According to legend, Irish monks and soldiers traveling to the Holy Land as part of the Crusades (some say even earlier) first learned of the process of distillation from Middle Eastern alchemists and began producing whiskey when they returned. (In fact, this reporter’s own Irish ancestors may have also played a role in this legend. It is told that in 1276, an Irish landlord named Sir Robert Savage – who reportedly traveled to the Middle East on a Crusade decades earlier – would serve his soldiers whiskey before going into battle, a sort of early liquid courage.) Aside from the legend, it is known that the process of distillation, like beer and wine production before it, originated in the Middle East and then spread to Europe. This is seen in the language and equipment we use to produce alcohol today. The word alcohol comes from the Arabic al-kuhl, a powder used as eyeliner, and alembic, the predecessor to the pot still used in whiskey and brandy production. This history can also be traced back through the word whiskey itself, which comes from the Gaelic uisge beatha or Latin aqua vitae – “water of life,” as it was known in antiquity.
Today, in a region not known for alcohol production, Israel has seen a boom in its alcohol industry. The country’s wines have become world-renowned for their quality and taste, redefining what it means to be a kosher wine, while beers such as Goldstar and Maccabee have become popular everyday drinks.
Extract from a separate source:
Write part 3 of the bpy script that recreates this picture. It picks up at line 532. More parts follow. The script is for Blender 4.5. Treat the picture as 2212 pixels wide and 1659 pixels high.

Israel has also seen the craft beer phenomenon come to its shores with the opening of numerous brew pubs throughout the country.
As a result, the country seems primed for the latest alcohol trend, micro-distilling.
That’s where the Milk and Honey Distillery comes into play, seeking to grow the legacy of the “water of life” and connect with its Middle Eastern roots. Despite that history, Milk and Honey’s Fried said that to be taken seriously, whiskey producers must look outside the Middle East and learn from the best in the world in places like Ireland, Scotland and the US.
“I have experience in the Scottish whisky industry and have been in touch with Scottish whisky and Irish whiskey consultants to help to produce a proper whiskey,” Fried says.
But despite tapping into Scottish and Irish know-how, Fried is determined to incorporate as much from Israel as he can, such as using Israeli and Jewish themes for branding and marketing, using as many local ingredients as possible and even taking advantage of the country’s topography and climate.
Fried said that producing whiskey in warmer climates might bring advantages.
“The Indian-produced whiskey, Amrut, which has won numerous awards for its single malts, produces its whiskey quicker while maintaining high quality because the warmer climate helps to speed the aging process,” he says.
Additionally, Fried says he might consider aging some of his barrels down by the Dead Sea – the lowest place in the world.
While Israel is famous for its frustrating bureaucracy, Fried says it shouldn’t be too difficult to get a distillery running soon.
“There isn’t much red tape in Israel when it comes to producing whiskey,” he says. “Israel doesn’t have much of a history in alcohol and as a result doesn’t have a legacy of laws left over from Prohibition, like in America, that stunted the growth of American craft beer and whiskey until recently.”
But Fried’s biggest challenge may be Israelis themselves. While beer and wine are popular in the Jewish state, vodka is very popular within the country’s large Russian community and Arabs consume moonshine-like arak, there isn’t much of an appreciation for whiskey in Israel.
“There will be a lot of educating to do,” he says.
With some strong investors already in place, however, Fried says he fully expects to begin whiskey production by the end of 2013 or early 2014.
“We eventually plan on having a fully functioning distillery with a visitors’ center to educate and allow people to experience the whiskey culture,” he says.